▶
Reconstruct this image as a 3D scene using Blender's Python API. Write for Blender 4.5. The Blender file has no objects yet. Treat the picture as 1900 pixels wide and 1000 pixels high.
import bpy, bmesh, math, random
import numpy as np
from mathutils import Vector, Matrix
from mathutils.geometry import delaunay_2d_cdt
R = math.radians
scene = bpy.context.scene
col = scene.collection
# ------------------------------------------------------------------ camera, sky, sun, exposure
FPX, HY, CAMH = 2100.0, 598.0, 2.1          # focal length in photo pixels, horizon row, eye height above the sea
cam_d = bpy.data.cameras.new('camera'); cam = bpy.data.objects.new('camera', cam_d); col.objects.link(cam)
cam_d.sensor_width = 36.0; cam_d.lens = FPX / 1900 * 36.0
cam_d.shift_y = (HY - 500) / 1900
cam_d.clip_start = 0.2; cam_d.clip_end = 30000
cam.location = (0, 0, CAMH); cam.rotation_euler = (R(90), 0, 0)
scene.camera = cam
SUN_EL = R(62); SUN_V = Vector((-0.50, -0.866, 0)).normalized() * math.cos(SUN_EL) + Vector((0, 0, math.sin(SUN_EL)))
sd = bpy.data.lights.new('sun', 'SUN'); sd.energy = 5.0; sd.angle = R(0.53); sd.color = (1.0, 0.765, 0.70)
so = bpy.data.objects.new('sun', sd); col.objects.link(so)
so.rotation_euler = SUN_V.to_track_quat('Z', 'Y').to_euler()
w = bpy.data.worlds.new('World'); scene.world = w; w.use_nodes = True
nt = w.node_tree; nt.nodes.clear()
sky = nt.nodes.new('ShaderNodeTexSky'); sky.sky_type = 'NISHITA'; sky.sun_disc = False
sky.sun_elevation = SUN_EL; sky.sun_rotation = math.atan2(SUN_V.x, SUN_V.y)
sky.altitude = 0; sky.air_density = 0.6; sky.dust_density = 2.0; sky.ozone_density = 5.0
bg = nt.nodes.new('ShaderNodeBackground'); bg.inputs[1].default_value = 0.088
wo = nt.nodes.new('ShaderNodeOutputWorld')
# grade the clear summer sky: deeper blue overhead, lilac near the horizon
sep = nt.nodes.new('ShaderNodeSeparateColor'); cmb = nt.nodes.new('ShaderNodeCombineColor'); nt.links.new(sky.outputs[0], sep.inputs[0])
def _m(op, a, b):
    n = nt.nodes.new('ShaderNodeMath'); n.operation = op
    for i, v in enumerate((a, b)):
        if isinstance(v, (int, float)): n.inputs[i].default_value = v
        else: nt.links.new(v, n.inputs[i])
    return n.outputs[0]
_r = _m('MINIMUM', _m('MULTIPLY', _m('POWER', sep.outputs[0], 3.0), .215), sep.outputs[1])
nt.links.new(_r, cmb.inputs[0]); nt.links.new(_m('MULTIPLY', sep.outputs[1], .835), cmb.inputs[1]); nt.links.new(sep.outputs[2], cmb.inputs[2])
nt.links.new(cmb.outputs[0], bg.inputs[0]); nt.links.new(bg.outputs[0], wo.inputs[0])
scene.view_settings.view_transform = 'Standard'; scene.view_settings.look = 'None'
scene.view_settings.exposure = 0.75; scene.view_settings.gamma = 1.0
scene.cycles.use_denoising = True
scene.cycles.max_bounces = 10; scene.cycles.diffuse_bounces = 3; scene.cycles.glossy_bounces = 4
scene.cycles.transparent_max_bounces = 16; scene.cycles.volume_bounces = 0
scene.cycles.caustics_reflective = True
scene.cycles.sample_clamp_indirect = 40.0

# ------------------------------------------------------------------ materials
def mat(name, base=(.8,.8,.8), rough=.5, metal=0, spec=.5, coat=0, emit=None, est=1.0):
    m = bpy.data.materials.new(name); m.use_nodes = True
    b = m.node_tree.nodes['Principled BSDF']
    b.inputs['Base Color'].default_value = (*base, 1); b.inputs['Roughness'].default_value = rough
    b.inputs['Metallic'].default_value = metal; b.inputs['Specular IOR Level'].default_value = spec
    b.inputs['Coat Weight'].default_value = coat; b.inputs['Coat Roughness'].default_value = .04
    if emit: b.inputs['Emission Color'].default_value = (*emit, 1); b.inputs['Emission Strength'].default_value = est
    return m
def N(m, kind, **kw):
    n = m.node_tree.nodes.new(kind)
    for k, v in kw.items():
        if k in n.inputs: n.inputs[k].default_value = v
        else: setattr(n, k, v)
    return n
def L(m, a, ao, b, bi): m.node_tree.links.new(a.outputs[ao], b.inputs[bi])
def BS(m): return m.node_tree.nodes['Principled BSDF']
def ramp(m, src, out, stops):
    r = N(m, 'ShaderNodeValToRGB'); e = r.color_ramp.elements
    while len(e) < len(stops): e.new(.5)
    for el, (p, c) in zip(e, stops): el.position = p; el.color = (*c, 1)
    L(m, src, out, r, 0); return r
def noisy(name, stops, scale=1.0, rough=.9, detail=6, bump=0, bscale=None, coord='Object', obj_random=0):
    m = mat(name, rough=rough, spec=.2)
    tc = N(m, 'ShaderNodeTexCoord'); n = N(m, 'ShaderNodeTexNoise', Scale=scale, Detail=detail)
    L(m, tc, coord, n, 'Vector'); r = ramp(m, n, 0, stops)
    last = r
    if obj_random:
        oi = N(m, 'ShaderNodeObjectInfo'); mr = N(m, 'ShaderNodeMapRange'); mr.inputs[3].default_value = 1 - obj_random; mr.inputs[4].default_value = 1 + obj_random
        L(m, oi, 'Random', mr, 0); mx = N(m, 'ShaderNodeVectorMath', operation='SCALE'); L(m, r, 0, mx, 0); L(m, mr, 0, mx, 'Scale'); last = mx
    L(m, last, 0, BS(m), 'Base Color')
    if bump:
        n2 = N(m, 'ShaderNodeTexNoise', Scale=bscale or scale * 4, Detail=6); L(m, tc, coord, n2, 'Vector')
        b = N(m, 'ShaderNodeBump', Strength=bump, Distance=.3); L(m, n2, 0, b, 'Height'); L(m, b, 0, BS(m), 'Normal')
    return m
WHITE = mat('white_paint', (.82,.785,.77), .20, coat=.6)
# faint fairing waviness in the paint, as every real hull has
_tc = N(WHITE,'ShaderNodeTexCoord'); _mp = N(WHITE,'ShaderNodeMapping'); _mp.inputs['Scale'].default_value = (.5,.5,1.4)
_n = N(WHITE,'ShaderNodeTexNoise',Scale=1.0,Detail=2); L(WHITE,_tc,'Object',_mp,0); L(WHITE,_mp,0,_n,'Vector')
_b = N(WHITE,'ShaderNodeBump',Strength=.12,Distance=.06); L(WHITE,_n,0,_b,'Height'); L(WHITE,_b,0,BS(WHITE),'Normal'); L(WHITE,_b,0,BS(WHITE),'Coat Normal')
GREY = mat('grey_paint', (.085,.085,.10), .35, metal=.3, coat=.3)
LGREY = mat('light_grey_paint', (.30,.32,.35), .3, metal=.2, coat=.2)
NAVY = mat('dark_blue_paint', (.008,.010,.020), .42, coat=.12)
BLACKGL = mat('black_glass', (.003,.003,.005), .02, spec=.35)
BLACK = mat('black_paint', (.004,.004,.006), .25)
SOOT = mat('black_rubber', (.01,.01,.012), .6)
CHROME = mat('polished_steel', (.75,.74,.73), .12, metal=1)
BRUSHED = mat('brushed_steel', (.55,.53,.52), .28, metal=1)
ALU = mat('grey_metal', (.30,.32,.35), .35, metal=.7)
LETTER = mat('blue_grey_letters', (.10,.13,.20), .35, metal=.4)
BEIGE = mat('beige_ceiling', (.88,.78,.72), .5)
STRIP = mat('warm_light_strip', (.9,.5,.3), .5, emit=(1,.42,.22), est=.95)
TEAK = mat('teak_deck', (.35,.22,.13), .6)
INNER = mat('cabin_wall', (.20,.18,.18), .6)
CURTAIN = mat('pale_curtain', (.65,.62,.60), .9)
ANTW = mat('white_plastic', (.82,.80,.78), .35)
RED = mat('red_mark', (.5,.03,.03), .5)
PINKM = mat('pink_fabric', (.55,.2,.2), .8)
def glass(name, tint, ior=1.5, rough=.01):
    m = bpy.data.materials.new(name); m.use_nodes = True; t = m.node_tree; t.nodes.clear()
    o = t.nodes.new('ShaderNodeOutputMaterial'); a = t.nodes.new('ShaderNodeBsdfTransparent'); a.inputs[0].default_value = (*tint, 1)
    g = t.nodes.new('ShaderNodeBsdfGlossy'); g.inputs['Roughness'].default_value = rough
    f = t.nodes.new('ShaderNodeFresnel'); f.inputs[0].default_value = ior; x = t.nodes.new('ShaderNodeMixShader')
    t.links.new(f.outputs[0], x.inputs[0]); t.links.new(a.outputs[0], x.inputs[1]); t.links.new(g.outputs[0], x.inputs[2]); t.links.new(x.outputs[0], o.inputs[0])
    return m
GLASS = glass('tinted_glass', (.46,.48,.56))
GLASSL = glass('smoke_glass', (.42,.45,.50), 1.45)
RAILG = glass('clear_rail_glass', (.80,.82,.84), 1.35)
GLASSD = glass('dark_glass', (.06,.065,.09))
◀
## WHAT TO PRODUCE
Of all the lines above, how many contain the word "objects"? Give the number and nothing else.

## OUTPUT FOR THIS TASK
3